# Set exercise:
Your task is to filter the data below down to the lines holding "scene".

# Entries provided:
□ □ □

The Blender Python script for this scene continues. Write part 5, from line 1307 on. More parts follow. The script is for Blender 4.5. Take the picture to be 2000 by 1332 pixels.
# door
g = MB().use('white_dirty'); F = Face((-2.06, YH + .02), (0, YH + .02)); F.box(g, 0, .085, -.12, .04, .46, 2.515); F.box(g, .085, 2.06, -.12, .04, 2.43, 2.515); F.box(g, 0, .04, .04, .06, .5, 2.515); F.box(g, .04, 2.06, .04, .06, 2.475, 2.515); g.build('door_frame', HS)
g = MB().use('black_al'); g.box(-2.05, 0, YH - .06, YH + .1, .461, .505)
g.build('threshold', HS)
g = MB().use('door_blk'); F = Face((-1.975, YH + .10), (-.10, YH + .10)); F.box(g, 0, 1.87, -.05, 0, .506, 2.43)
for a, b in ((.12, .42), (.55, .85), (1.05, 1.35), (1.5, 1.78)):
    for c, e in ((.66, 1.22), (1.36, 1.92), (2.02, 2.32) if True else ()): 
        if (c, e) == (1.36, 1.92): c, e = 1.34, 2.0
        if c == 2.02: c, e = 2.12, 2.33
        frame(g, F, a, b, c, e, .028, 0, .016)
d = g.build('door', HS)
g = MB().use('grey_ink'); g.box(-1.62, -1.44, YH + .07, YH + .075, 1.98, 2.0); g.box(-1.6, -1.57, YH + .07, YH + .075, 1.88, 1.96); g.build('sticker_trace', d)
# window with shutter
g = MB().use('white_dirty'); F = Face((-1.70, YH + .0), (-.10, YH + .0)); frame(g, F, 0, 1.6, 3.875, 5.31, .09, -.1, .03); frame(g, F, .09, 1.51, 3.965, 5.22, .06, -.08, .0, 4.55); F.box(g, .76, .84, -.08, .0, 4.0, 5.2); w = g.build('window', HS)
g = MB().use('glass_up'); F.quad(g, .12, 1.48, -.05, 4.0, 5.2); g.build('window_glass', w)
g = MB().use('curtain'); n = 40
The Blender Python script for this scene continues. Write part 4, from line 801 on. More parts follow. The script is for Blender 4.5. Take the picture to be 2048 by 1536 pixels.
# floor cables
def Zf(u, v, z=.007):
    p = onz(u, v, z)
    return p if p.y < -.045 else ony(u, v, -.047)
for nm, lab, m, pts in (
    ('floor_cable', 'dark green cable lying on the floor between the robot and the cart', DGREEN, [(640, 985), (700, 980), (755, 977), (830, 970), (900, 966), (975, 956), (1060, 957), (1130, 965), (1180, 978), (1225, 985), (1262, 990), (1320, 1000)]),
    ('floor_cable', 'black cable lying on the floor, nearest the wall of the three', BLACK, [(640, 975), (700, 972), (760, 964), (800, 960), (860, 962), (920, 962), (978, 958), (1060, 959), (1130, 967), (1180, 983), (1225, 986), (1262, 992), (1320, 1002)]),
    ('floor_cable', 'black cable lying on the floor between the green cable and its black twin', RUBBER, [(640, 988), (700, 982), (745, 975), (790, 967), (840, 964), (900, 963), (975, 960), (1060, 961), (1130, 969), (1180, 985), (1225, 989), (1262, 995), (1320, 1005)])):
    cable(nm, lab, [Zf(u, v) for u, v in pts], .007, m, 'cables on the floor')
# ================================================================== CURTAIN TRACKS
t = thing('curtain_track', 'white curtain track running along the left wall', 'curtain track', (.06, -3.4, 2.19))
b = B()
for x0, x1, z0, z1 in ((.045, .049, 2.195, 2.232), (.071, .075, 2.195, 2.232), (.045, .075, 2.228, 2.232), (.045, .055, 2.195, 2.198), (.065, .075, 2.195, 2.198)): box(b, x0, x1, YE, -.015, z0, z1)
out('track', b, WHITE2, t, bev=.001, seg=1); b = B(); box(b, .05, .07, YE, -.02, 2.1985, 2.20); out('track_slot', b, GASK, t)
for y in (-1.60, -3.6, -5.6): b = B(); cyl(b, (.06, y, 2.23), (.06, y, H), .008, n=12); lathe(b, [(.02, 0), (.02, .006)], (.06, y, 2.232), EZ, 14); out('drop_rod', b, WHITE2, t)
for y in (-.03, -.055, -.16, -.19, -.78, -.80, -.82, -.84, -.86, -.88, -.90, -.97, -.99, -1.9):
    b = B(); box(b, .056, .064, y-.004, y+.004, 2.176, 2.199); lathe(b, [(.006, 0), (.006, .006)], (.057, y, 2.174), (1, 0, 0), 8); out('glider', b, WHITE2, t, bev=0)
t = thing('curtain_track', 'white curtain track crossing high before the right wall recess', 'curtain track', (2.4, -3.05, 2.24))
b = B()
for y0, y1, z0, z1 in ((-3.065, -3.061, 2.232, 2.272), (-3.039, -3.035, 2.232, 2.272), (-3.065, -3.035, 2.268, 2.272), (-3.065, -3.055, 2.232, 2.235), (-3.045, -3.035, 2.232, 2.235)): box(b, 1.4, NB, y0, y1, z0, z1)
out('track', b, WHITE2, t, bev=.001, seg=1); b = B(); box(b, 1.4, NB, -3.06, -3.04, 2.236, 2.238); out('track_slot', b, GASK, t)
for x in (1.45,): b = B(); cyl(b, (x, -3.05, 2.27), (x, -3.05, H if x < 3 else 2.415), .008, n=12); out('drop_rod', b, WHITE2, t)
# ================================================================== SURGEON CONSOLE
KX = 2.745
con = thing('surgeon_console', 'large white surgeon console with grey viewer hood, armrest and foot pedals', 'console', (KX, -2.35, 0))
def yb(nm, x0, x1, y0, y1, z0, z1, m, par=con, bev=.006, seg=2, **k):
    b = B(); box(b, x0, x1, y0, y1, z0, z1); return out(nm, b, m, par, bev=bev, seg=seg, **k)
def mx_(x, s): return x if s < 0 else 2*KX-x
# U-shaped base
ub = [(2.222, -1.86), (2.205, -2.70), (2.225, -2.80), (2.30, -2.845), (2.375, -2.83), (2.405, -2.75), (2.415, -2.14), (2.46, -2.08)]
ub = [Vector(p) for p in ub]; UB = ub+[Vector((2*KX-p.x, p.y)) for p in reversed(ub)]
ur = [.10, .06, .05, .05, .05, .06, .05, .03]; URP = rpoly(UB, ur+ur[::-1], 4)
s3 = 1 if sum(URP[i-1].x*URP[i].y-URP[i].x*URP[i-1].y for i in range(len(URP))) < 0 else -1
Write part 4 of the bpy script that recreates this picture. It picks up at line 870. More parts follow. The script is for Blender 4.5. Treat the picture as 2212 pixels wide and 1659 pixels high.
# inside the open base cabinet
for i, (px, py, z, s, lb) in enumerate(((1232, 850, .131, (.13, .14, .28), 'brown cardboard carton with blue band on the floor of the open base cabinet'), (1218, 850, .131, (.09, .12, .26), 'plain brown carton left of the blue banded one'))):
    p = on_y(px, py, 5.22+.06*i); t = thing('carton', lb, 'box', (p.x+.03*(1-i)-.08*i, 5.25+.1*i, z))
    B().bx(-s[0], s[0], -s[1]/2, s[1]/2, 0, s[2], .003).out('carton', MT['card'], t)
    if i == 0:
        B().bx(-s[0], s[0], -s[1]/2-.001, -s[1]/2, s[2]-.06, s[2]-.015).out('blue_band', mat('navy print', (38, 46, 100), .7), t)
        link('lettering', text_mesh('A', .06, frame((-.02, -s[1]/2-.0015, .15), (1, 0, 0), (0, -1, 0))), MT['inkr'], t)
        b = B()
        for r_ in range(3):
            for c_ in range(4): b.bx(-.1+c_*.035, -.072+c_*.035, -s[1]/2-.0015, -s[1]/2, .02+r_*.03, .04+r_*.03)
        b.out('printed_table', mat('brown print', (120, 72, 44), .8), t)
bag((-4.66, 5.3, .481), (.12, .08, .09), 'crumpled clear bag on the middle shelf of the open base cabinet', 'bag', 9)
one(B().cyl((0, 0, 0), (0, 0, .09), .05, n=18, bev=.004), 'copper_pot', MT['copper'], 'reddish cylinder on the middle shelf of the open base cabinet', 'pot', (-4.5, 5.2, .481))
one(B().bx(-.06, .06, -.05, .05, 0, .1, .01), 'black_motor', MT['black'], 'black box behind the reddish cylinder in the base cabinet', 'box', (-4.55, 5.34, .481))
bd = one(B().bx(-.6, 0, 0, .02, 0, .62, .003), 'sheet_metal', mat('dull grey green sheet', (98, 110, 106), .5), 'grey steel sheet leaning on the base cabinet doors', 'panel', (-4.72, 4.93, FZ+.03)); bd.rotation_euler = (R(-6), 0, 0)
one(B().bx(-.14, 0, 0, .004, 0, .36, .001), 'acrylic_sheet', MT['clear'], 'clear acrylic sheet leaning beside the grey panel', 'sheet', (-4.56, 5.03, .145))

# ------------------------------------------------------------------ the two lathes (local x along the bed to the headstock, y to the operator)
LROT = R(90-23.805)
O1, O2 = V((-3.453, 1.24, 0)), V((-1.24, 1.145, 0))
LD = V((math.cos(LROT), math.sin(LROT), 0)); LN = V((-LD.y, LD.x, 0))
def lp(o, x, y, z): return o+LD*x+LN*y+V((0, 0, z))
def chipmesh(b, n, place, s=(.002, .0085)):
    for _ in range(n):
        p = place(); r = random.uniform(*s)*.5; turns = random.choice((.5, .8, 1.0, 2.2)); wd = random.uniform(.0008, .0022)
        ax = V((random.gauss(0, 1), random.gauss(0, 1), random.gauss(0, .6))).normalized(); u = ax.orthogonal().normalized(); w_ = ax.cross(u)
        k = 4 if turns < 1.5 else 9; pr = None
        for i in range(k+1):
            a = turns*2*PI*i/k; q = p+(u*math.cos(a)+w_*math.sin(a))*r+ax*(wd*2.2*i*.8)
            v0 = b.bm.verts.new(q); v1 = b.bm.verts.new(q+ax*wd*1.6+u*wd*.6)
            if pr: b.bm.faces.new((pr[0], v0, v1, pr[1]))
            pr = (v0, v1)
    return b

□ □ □

# Written answer:
The Blender Python script for this scene continues. Write part 5, from line 1307 on. More parts follow. The script is for Blender 4.5. Take the picture to be 2000 by 1332 pixels.
The Blender Python script for this scene continues. Write part 4, from line 801 on. More parts follow. The script is for Blender 4.5. Take the picture to be 2048 by 1536 pixels.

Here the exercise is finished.